**EXERCISE AIM**
In full and without alteration, repeat the material.

**SUPPLIED MATERIAL**
------------------------------------------------------------

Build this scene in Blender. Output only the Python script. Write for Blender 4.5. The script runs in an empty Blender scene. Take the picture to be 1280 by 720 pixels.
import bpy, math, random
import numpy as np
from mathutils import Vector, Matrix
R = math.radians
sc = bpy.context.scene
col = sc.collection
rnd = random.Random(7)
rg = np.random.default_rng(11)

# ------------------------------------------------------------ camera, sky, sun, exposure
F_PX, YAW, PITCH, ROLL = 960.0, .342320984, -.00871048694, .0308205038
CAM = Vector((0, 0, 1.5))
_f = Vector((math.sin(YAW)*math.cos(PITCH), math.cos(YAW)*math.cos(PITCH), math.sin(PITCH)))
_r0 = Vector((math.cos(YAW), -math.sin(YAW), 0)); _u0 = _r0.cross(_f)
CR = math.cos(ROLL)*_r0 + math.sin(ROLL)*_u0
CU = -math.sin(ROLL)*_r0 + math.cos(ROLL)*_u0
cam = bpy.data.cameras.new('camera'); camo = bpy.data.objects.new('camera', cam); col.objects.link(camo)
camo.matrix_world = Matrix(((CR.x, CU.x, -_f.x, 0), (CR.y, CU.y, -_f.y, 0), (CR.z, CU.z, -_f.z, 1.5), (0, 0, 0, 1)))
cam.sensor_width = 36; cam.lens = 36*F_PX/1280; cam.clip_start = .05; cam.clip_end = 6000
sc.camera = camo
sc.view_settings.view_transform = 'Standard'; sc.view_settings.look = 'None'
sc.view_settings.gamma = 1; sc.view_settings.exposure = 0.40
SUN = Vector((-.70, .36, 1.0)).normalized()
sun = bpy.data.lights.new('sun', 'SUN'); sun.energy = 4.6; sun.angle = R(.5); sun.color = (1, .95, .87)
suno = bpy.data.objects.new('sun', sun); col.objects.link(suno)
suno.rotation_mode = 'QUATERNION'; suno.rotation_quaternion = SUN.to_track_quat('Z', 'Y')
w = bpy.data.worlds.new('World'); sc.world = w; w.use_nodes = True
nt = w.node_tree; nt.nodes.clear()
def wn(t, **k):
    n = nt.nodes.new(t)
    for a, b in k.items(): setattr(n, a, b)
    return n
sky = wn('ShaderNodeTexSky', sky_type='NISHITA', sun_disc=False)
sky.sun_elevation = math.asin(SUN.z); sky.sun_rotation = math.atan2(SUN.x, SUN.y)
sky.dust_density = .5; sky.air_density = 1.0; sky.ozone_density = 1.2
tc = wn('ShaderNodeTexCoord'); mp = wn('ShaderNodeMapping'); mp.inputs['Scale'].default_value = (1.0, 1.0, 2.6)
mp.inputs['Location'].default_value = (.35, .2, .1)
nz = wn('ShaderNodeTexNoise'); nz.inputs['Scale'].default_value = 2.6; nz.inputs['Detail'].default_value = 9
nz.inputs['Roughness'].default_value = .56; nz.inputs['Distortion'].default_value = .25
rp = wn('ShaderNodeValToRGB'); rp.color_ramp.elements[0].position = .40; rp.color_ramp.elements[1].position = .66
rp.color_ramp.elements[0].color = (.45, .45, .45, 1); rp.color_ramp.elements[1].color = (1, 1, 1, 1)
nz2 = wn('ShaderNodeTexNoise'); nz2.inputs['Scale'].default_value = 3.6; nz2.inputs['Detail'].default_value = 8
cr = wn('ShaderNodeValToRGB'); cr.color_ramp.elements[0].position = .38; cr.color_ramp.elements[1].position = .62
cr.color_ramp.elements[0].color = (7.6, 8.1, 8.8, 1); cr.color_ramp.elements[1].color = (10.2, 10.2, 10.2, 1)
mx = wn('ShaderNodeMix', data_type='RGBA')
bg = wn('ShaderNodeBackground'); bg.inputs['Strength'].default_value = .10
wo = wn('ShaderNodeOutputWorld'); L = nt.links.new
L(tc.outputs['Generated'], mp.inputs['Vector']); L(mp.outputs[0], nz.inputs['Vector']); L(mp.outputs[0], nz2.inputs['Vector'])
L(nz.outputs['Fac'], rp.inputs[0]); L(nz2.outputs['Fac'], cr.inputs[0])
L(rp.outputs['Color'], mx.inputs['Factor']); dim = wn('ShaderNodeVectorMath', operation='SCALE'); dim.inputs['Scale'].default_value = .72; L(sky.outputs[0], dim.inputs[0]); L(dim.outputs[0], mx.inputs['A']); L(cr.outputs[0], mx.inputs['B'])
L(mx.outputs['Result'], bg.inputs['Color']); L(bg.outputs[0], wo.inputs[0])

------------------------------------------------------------

**ANSWER TO THIS PROBLEM**
Build this scene in Blender. Output only the Python script. Write for Blender 4.5. The script runs in an empty Blender scene. Take the picture to be 1280 by 720 pixels.
import bpy, math, random
import numpy as np
from mathutils import Vector, Matrix
R = math.radians
sc = bpy.context.scene
col = sc.collection
rnd = random.Random(7)
rg = np.random.default_rng(11)

# ------------------------------------------------------------ camera, sky, sun, exposure
F_PX, YAW, PITCH, ROLL = 960.0, .342320984, -.00871048694, .0308205038
CAM = Vector((0, 0, 1.5))
_f = Vector((math.sin(YAW)*math.cos(PITCH), math.cos(YAW)*math.cos(PITCH), math.sin(PITCH)))
_r0 = Vector((math.cos(YAW), -math.sin(YAW), 0)); _u0 = _r0.cross(_f)
CR = math.cos(ROLL)*_r0 + math.sin(ROLL)*_u0
CU = -math.sin(ROLL)*_r0 + math.cos(ROLL)*_u0
cam = bpy.data.cameras.new('camera'); camo = bpy.data.objects.new('camera', cam); col.objects.link(camo)
camo.matrix_world = Matrix(((CR.x, CU.x, -_f.x, 0), (CR.y, CU.y, -_f.y, 0), (CR.z, CU.z, -_f.z, 1.5), (0, 0, 0, 1)))
cam.sensor_width = 36; cam.lens = 36*F_PX/1280; cam.clip_start = .05; cam.clip_end = 6000
sc.camera = camo
sc.view_settings.view_transform = 'Standard'; sc.view_settings.look = 'None'
sc.view_settings.gamma = 1; sc.view_settings.exposure = 0.40
SUN = Vector((-.70, .36, 1.0)).normalized()
sun = bpy.data.lights.new('sun', 'SUN'); sun.energy = 4.6; sun.angle = R(.5); sun.color = (1, .95, .87)
suno = bpy.data.objects.new('sun', sun); col.objects.link(suno)
suno.rotation_mode = 'QUATERNION'; suno.rotation_quaternion = SUN.to_track_quat('Z', 'Y')
w = bpy.data.worlds.new('World'); sc.world = w; w.use_nodes = True
nt = w.node_tree; nt.nodes.clear()
def wn(t, **k):
    n = nt.nodes.new(t)
    for a, b in k.items(): setattr(n, a, b)
    return n
sky = wn('ShaderNodeTexSky', sky_type='NISHITA', sun_disc=False)
sky.sun_elevation = math.asin(SUN.z); sky.sun_rotation = math.atan2(SUN.x, SUN.y)
sky.dust_density = .5; sky.air_density = 1.0; sky.ozone_density = 1.2
tc = wn('ShaderNodeTexCoord'); mp = wn('ShaderNodeMapping'); mp.inputs['Scale'].default_value = (1.0, 1.0, 2.6)
mp.inputs['Location'].default_value = (.35, .2, .1)
nz = wn('ShaderNodeTexNoise'); nz.inputs['Scale'].default_value = 2.6; nz.inputs['Detail'].default_value = 9
nz.inputs['Roughness'].default_value = .56; nz.inputs['Distortion'].default_value = .25
rp = wn('ShaderNodeValToRGB'); rp.color_ramp.elements[0].position = .40; rp.color_ramp.elements[1].position = .66
rp.color_ramp.elements[0].color = (.45, .45, .45, 1); rp.color_ramp.elements[1].color = (1, 1, 1, 1)
nz2 = wn('ShaderNodeTexNoise'); nz2.inputs['Scale'].default_value = 3.6; nz2.inputs['Detail'].default_value = 8
cr = wn('ShaderNodeValToRGB'); cr.color_ramp.elements[0].position = .38; cr.color_ramp.elements[1].position = .62
cr.color_ramp.elements[0].color = (7.6, 8.1, 8.8, 1); cr.color_ramp.elements[1].color = (10.2, 10.2, 10.2, 1)
mx = wn('ShaderNodeMix', data_type='RGBA')
bg = wn('ShaderNodeBackground'); bg.inputs['Strength'].default_value = .10
wo = wn('ShaderNodeOutputWorld'); L = nt.links.new
L(tc.outputs['Generated'], mp.inputs['Vector']); L(mp.outputs[0], nz.inputs['Vector']); L(mp.outputs[0], nz2.inputs['Vector'])
L(nz.outputs['Fac'], rp.inputs[0]); L(nz2.outputs['Fac'], cr.inputs[0])
L(rp.outputs['Color'], mx.inputs['Factor']); dim = wn('ShaderNodeVectorMath', operation='SCALE'); dim.inputs['Scale'].default_value = .72; L(sky.outputs[0], dim.inputs[0]); L(dim.outputs[0], mx.inputs['A']); L(cr.outputs[0], mx.inputs['B'])
L(mx.outputs['Result'], bg.inputs['Color']); L(bg.outputs[0], wo.inputs[0])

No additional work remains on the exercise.